Elucidation of the fragmentation pathways of a complex 3,7-O-glycosyl flavonol by CID, HCD, and PQD on an LTQ-Orbitrap Velos Pro hybrid mass spectrometer.

The present study was designed to systematically investigate the ESI-MS(n) behavior of a complex 3, 7-O-glycosyl flavonol, kaempferol 3-O-α-L-[2,3-di-O-β-D-(6-E-p-coumaroyl)glucopyranosyl]-rhamnopyranosyl-7-O-α-L-rhamnopyranoside (KO) isolated from Epimedium wushanense, and to address the elimination priority among different glycosylation sites and different sugars/substituents. The direct-infusion ESI-MS(n) experiment of KO was performed on a hybrid LTQ-Orbitrap Velos Pro mass spectrometer in both negative and positive ion modes by three different fragmentation mechanisms (CID, HCD, and PQD). The CID, HCD, and PQD analyses of KO exhibited remarkable discrimination in respect of the scan range, richness, and distribution of product ions through the entire spectra.
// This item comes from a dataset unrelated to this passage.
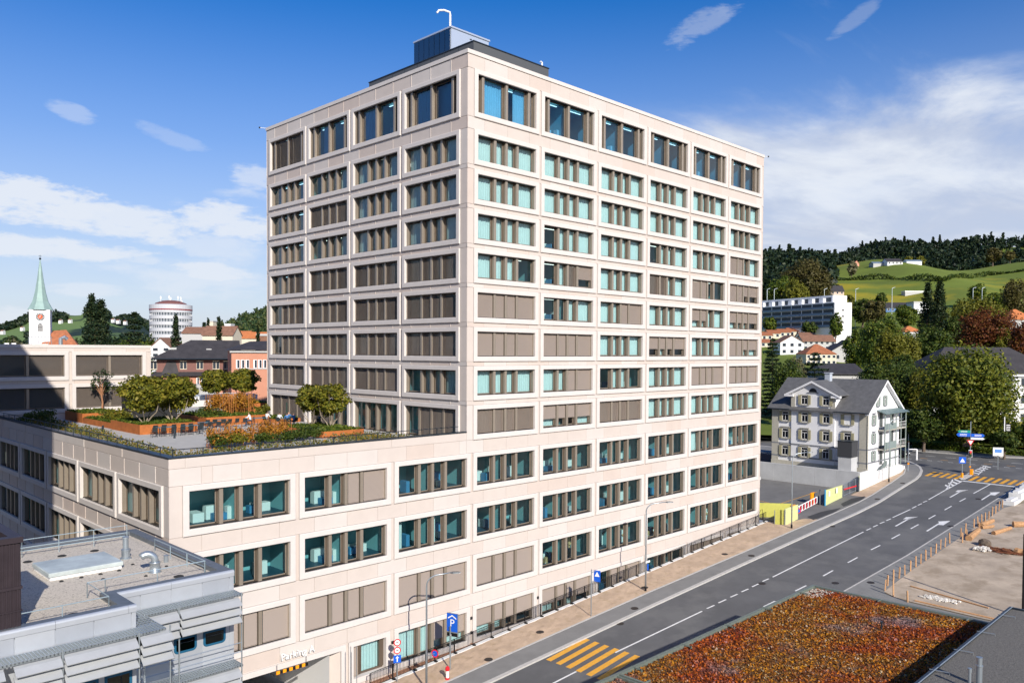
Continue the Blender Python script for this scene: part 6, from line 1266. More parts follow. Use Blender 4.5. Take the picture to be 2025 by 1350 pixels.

KO experienced different fragmentation pathways between two ionization modes: the negative mode CID of KO eliminated the glycosyl portions (priority: 7-sugar > 3-substituent and terminal substituents > inner sugar) and produced aglycone product ions at m/z 284.03/285.04; however, abundant sodium-adduct B(3)2 together with subsequent (i,j)X(3)0 cleavages were found characteristic for the positive mode CID-MS(n). The fragmentation pathways by CID for KO were proposed by analyzing the high accuracy ESI-MS(n) data. Complementary structural information of KO regarding the aglycone and glycosyl portions was obtained by analyzing the ESI-MS(n) data in both ionization modes. In conclusion, the LTQ-Orbitrap method facilitates highly reliable qualitative analysis of bioactive flavonoids with three alternative fragmentation modes.